Dados Revelam Escolha Política, Não Técnica
Dados técnicos reforçam a inconsistência da opção adotada pela EC 136/2025. Um estudo da Câmara Nacional de Gestores de Precatórios, realizado em 2025, demonstrou que a grande maioria dos Estados, do Distrito Federal e dos municípios teria condições de quitar seus precatórios até 31 de dezembro de 2029, sob o regime então vigente.
A pesquisa indicou que apenas um número residual de entes federativos, aqueles com comprometimento da RCL superior a 5%, enfrentaria dificuldades estruturais. Para esses casos específicos, a própria Constituição já oferece soluções, como a federalização da dívida, prevista no artigo 100, parágrafo 16.
Portanto, a escolha do constituinte derivado, ao invés de buscar soluções calibradas para as exceções, optou por uma moratória generalizada, que alcança inclusive aqueles entes que estavam em dia com seus pagamentos. Essa decisão não foi técnica, mas sim política, impactando negativamente a todos os envolvidos.
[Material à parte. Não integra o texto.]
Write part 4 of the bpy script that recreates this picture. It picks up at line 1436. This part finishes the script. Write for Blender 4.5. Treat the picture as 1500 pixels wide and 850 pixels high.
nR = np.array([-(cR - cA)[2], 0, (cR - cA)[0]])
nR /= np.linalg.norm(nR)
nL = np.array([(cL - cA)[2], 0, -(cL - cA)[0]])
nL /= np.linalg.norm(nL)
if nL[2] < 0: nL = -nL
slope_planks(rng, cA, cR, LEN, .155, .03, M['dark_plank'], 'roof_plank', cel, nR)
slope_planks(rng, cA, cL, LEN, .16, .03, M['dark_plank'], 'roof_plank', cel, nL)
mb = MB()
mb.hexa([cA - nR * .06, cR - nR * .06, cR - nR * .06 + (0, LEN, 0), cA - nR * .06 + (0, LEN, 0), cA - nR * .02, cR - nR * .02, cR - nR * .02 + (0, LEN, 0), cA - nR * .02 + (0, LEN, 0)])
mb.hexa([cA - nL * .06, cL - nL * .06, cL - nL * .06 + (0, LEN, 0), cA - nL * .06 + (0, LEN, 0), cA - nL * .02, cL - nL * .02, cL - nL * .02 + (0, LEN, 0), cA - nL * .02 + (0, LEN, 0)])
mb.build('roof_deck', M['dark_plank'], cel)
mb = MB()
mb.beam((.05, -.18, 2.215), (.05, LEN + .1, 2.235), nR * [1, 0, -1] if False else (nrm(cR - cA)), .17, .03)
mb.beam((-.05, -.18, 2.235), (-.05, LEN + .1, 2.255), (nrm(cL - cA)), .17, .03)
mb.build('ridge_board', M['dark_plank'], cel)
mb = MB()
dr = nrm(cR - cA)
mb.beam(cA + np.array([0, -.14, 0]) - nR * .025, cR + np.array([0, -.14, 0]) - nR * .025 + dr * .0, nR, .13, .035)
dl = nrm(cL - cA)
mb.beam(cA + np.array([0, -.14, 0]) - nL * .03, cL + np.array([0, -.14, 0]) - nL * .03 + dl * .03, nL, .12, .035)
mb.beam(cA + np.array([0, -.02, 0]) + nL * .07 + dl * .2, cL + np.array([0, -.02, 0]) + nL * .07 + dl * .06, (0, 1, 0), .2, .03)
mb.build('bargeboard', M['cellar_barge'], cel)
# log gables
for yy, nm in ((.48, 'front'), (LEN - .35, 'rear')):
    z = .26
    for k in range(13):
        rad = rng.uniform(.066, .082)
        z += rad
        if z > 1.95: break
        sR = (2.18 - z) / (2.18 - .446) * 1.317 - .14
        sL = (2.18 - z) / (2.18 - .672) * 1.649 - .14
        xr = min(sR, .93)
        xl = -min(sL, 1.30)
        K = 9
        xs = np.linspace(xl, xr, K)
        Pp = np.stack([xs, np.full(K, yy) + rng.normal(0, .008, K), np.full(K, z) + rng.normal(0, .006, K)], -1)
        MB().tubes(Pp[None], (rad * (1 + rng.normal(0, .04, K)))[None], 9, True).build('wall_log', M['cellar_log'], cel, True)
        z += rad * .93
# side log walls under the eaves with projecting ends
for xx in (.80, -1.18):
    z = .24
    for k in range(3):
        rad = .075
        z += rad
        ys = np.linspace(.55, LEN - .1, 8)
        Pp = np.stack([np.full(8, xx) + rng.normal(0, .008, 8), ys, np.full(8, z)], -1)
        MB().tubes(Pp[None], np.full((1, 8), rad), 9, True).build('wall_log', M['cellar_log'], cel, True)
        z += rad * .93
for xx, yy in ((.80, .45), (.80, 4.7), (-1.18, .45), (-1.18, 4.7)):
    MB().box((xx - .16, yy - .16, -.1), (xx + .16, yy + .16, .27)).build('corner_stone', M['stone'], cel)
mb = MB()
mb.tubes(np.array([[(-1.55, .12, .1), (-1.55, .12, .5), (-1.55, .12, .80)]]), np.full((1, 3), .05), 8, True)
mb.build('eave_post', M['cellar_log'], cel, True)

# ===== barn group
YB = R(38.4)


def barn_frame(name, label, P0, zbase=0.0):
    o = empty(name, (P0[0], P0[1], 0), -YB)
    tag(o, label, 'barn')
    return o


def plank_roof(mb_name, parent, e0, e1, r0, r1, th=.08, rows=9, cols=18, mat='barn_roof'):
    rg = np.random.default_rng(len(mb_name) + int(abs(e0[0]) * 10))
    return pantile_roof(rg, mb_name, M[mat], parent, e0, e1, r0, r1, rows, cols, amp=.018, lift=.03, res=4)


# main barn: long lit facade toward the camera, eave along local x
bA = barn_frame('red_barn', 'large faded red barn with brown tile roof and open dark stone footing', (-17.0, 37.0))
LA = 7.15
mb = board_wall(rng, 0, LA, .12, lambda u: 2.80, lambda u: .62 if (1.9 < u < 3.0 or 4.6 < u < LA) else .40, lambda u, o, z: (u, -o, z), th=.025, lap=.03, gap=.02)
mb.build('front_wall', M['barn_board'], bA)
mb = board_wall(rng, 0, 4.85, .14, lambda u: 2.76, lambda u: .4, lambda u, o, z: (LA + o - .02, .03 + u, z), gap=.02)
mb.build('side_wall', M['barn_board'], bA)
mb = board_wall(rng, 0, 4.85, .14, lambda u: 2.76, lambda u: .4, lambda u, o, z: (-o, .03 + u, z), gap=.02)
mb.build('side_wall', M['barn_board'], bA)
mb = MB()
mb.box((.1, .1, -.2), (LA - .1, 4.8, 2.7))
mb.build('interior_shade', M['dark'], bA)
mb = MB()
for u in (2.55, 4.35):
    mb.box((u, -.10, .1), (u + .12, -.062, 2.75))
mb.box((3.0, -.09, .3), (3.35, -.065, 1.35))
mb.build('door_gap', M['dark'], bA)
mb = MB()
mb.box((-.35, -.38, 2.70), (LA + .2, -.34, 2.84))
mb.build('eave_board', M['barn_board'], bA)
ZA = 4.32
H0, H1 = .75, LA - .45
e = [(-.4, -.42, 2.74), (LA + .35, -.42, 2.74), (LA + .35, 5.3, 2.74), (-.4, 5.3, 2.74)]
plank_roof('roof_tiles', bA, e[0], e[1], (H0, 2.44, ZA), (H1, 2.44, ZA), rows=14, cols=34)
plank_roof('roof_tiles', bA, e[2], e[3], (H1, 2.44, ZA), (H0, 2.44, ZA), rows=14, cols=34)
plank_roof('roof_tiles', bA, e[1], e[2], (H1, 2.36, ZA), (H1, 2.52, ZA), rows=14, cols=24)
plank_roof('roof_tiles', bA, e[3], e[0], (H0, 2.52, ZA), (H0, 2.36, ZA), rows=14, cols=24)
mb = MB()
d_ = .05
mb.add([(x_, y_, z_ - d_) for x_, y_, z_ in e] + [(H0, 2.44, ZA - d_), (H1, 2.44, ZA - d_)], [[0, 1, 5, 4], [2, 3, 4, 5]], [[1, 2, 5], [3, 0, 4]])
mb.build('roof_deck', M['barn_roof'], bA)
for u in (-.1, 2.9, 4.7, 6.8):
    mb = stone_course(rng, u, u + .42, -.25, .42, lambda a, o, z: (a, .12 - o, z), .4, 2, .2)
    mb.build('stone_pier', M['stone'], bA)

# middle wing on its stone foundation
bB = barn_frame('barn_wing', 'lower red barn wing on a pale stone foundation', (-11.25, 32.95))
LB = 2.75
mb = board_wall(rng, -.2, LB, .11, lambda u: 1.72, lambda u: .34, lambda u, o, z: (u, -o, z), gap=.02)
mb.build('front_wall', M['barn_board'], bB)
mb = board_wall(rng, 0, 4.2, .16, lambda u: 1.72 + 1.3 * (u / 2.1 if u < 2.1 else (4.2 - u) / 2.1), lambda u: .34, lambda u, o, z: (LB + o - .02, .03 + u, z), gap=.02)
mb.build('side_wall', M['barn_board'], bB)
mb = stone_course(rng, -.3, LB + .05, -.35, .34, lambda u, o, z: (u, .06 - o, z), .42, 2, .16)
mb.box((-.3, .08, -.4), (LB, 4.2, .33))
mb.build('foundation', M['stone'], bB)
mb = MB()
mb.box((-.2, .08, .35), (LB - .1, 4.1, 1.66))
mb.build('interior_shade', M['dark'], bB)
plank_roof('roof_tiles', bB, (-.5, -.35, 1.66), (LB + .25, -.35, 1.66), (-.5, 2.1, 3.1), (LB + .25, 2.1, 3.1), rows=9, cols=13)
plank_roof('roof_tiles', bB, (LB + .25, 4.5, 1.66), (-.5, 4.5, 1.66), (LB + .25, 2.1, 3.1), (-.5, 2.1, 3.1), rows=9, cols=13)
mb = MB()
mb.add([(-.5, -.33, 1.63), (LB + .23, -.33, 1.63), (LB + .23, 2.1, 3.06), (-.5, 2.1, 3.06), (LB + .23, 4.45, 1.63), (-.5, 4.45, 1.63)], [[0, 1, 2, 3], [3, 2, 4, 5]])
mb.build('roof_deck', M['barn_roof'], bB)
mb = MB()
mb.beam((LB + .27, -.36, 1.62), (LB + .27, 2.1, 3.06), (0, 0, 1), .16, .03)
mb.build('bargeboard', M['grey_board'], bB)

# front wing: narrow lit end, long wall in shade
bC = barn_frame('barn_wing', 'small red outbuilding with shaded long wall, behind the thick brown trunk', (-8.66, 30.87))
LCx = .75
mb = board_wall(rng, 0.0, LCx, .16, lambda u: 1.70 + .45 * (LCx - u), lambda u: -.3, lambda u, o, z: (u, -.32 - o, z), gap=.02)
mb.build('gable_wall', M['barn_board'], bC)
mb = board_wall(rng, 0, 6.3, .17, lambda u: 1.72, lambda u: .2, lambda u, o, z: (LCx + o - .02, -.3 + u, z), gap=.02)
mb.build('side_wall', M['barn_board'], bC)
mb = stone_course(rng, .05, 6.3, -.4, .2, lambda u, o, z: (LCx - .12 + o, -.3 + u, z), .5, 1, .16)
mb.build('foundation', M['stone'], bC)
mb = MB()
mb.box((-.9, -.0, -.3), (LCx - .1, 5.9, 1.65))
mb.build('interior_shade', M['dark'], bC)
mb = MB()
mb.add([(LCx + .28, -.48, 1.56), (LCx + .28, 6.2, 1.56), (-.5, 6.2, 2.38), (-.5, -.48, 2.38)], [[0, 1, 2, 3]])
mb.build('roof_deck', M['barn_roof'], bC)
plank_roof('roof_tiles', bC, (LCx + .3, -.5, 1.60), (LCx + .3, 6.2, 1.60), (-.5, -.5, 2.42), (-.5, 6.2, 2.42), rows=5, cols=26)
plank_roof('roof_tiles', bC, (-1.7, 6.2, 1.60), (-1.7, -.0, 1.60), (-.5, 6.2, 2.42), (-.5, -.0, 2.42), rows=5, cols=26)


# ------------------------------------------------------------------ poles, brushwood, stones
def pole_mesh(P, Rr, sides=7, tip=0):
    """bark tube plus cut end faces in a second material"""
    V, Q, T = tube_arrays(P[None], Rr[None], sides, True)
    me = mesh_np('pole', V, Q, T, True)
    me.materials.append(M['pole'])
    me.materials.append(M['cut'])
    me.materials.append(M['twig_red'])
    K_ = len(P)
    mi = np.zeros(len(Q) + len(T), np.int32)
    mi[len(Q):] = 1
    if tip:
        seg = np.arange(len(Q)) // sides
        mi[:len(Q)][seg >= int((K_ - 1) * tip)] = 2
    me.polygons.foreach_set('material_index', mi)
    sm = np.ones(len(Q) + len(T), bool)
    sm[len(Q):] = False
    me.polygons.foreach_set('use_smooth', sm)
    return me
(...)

As consequências são imediatas e previsíveis: entes hoje adimplentes migrarão para o inadimplemento, pois os novos limites percentuais não serão suficientes para cobrir o fluxo necessário e manter a regularidade. Novas filas se formarão, com atrasos projetados para além de uma década, intensificando o problema dos precatórios.
O que se apresenta como racionalidade fiscal, mais uma vez, se converte em postergação institucionalizada. Ao criar um modelo de endividamento perpétuo, a EC nº 136/2025 rompe o pacto constitucional de 1988, que buscava assegurar previsibilidade orçamentária e a autoridade das decisões judiciais. Em síntese, enquanto o Estado se financia pela postergação de suas dívidas, a Justiça paga a conta, e a cidadania perde.
É crucial reconhecer que não existe sustentabilidade fiscal genuína sem o devido respeito às sentenças judiciais. A confiança no Estado Democrático de Direito não é construída com moratórias constitucionais, mas sim com responsabilidade, transparência e, acima de tudo, o cumprimento da lei.